Pamiętam jak nasz kochany Miecio -odprawiacz przynosił ulotki w czapce. Jak bardzo baliśmy się przekazując je dalej. Nikt nie wiedział czy kolejna osoba "nie kabluje". Wiadomości słuchaliśmy z Radia Wolna Europa- oni podawali w miarę prawdziwe informacje. Partia szalała zastraszała, obiecywała,widać było że się miotają i resztką sił chcą się jeszcze ratować. Zwiększyli liczbę zebrań partyjnych i spędów kierownictwa. Wiedzieli ze to nie przelewki. Byliśmy w dobrej sytuacji pociągi towarowe musiały jeździć po całej Polsce. Maszyniści zwozili broszury i ulotki, a przede wszystkim wieści. Dalekopisy działały- często było tak, ze zamiast korespondencji służbowej drukowały to co nas wtedy interesowało. Telefony działały ,ale co z tego jak w trakcie rozmowy słyszałeś tekst "rozmowa kontrolowana". Ja byłam naprawdę kontrolowana , bo byłam tą "młodą gniewną". Z racji zajmowanego stanowiska nakazano mi obecność na zebraniu organizowanym dla pracowników przez przewodniczącego partii. Nakazano mi raz i później o mnie "zapominali". Zadałam kilka "niewygodnych pytań " takich na które nie można było odpowiedzieć przy pracownikach. Śmiałam zakłócić ustalony ład i porządek. Fakt,ze ta moja odwaga drogo mnie kosztowała -zniknęłam z listy na przydział osiemdziesięciu metrów mieszkania na Żeraniu ( podobno ZMS wniósł poprawki), a w moich aktach pojawił się wpis -"politycznie niepewna" Mieszkałam w Żyrardowie w mieszkaniu zastępczym.Trudno nawet dziś wyobrazić sobie mieszkanie cztero-osobowej rodziny na 18 metrach kwadratowych.
Chyba właśnie wtedy zdałam sobie sprawę z tego, ze mnie zgnoili ,że pokazali cale swoje sk.......two. I wcale nie chodziło mi o to mieszkanie w Warszawie bo jakoś stolica mi nie przypadła do gustu i tak bym je zamieniała, ale ta obłuda ,zakłamanie garstki ludzi którzy nas upodlali i gnoili w imię partii i Lenina i ta cholerna niesprawiedliwość.

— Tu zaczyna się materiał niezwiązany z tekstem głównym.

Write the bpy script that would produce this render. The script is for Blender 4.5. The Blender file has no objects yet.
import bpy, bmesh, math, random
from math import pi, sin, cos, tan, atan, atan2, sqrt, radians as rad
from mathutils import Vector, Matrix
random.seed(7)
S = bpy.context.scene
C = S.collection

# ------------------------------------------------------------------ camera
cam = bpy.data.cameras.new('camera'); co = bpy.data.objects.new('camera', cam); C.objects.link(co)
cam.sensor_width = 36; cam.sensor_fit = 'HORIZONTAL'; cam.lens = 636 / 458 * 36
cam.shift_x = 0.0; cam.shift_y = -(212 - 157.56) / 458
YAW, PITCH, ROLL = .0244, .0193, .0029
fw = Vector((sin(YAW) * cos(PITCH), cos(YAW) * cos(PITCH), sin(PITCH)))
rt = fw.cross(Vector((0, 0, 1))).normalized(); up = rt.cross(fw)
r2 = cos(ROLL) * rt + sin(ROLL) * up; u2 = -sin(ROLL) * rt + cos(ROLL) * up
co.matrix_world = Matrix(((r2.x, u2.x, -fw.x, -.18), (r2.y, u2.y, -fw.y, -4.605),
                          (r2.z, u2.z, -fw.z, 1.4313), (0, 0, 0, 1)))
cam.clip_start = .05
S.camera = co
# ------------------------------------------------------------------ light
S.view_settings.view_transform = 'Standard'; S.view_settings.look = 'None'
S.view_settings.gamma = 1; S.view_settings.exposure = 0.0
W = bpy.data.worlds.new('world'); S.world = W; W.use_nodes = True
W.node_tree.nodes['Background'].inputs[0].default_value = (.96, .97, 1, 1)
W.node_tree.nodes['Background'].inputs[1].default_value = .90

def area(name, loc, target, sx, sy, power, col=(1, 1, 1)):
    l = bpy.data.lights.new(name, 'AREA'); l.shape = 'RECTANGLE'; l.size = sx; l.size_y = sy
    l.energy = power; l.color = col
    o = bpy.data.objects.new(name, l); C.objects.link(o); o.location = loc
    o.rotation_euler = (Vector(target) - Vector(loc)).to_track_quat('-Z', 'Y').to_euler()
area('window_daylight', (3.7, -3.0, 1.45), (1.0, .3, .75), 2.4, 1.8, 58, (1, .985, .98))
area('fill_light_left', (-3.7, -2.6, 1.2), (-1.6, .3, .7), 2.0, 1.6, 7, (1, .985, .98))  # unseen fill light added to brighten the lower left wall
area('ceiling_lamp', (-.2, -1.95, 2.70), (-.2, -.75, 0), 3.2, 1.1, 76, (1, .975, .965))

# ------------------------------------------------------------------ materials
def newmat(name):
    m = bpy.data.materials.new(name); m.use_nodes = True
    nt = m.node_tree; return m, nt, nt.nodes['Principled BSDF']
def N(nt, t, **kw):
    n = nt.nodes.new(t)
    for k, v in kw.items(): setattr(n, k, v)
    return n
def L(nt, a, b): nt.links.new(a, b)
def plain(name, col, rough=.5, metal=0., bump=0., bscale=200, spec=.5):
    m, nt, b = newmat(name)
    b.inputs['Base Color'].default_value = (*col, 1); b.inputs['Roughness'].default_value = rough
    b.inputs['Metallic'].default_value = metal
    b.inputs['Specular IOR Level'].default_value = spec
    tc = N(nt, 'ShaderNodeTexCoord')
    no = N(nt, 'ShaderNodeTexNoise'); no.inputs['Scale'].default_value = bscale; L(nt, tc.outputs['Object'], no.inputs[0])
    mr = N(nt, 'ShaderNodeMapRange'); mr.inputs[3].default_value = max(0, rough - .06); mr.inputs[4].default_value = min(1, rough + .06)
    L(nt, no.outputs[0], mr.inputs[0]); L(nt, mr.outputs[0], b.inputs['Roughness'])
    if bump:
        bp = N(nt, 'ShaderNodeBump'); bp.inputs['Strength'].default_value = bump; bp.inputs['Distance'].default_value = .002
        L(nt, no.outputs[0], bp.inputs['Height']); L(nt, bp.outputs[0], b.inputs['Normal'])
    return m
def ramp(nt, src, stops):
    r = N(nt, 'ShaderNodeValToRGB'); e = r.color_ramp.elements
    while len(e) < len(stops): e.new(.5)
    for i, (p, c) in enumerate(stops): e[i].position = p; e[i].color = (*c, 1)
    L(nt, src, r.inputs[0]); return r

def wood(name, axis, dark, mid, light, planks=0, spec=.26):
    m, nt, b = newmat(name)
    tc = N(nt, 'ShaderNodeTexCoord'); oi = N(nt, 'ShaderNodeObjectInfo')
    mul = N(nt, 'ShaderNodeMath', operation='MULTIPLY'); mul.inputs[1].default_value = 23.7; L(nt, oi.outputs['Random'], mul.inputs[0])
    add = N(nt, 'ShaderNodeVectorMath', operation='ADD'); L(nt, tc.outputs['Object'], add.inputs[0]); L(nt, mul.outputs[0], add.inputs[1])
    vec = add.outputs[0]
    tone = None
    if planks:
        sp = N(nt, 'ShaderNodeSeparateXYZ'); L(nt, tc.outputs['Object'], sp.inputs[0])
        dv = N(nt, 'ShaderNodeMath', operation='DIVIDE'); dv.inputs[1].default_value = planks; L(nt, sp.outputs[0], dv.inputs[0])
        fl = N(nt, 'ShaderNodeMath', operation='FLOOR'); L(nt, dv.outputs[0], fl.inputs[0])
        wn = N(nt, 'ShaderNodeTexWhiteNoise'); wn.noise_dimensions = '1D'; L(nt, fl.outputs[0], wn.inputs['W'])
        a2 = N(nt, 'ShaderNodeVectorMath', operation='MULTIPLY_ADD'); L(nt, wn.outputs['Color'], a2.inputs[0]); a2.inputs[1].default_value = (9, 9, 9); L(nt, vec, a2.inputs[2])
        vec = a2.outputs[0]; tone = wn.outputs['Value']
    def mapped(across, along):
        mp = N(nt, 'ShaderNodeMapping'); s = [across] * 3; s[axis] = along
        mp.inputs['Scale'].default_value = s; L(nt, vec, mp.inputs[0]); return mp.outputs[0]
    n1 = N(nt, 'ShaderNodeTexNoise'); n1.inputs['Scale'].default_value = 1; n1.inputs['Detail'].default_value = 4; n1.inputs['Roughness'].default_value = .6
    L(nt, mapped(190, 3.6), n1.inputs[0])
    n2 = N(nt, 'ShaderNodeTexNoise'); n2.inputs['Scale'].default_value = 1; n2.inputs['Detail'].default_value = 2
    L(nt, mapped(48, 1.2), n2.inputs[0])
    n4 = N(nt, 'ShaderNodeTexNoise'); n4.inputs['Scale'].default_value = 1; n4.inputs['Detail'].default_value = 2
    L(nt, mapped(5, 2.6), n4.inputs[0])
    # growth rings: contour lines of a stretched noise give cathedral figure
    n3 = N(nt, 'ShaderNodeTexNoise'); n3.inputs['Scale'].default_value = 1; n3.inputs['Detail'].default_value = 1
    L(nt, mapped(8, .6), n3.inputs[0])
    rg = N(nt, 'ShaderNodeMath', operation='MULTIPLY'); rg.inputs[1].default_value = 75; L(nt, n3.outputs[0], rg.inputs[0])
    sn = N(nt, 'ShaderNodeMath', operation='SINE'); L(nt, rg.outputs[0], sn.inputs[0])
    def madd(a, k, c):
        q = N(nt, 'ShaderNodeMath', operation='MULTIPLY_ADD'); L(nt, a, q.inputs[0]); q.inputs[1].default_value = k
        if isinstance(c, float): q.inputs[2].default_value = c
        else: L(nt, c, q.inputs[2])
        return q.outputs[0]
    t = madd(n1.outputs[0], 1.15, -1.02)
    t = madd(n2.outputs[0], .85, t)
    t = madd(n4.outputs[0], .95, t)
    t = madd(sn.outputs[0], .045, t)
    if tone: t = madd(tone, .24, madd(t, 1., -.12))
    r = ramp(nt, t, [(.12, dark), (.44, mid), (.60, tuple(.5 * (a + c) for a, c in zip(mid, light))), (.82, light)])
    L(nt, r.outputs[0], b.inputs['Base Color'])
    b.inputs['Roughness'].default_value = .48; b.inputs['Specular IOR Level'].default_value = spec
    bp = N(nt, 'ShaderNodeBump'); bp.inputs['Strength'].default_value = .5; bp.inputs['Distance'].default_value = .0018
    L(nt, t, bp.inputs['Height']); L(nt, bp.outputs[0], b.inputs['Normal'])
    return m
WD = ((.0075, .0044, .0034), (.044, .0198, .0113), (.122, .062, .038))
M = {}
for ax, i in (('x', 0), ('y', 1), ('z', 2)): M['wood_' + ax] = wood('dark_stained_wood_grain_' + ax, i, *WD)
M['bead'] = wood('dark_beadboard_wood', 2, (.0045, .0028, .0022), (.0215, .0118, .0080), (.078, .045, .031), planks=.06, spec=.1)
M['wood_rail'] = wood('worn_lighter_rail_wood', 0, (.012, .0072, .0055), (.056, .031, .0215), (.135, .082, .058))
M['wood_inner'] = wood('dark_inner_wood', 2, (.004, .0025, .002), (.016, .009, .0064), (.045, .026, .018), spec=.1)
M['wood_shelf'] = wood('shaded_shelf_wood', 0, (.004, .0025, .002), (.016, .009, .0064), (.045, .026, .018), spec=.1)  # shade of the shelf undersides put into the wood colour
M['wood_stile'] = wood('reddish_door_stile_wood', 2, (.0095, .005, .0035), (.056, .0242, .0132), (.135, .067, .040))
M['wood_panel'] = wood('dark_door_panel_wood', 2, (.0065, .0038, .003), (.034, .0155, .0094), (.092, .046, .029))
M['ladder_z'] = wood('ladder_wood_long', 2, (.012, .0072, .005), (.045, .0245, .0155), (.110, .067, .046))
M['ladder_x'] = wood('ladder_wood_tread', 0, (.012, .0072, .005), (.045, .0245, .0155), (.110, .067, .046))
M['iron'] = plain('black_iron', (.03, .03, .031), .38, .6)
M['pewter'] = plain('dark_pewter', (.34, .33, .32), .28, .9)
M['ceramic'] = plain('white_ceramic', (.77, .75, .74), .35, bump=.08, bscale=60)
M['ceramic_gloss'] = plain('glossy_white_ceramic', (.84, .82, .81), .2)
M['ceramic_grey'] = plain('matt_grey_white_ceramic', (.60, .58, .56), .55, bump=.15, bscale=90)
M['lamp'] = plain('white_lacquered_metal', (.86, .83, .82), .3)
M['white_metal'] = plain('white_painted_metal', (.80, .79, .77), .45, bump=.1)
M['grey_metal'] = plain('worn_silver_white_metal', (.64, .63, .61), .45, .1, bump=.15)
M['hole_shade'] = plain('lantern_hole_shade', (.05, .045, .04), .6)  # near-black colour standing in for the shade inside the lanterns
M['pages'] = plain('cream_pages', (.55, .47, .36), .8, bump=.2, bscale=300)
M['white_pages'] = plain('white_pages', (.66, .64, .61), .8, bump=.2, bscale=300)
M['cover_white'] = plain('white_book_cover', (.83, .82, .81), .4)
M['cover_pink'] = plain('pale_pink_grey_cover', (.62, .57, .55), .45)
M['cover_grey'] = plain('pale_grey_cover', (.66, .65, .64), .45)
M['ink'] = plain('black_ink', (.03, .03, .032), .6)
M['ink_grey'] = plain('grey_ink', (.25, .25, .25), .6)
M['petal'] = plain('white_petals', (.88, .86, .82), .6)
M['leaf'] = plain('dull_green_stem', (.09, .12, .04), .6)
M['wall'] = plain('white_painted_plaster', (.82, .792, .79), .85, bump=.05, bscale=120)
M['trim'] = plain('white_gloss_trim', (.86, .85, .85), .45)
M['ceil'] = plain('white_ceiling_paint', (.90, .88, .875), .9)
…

Dziś wiem ,ze ten co mi się "przysłużył" nie odnalazł się w dzisiejszej rzeczywistości -jest alkoholikiem i spadł na samo dno. Widziałam go przypadkiem w Grodzisku i wiecie -odpuściłam sobie "podziękowanie".Życie go tłucze co dzień ,a ja dałam mu tą brakującą złotówkę i odjechałam bez słowa -tak jak bym go nigdy wcześniej nie spotkała.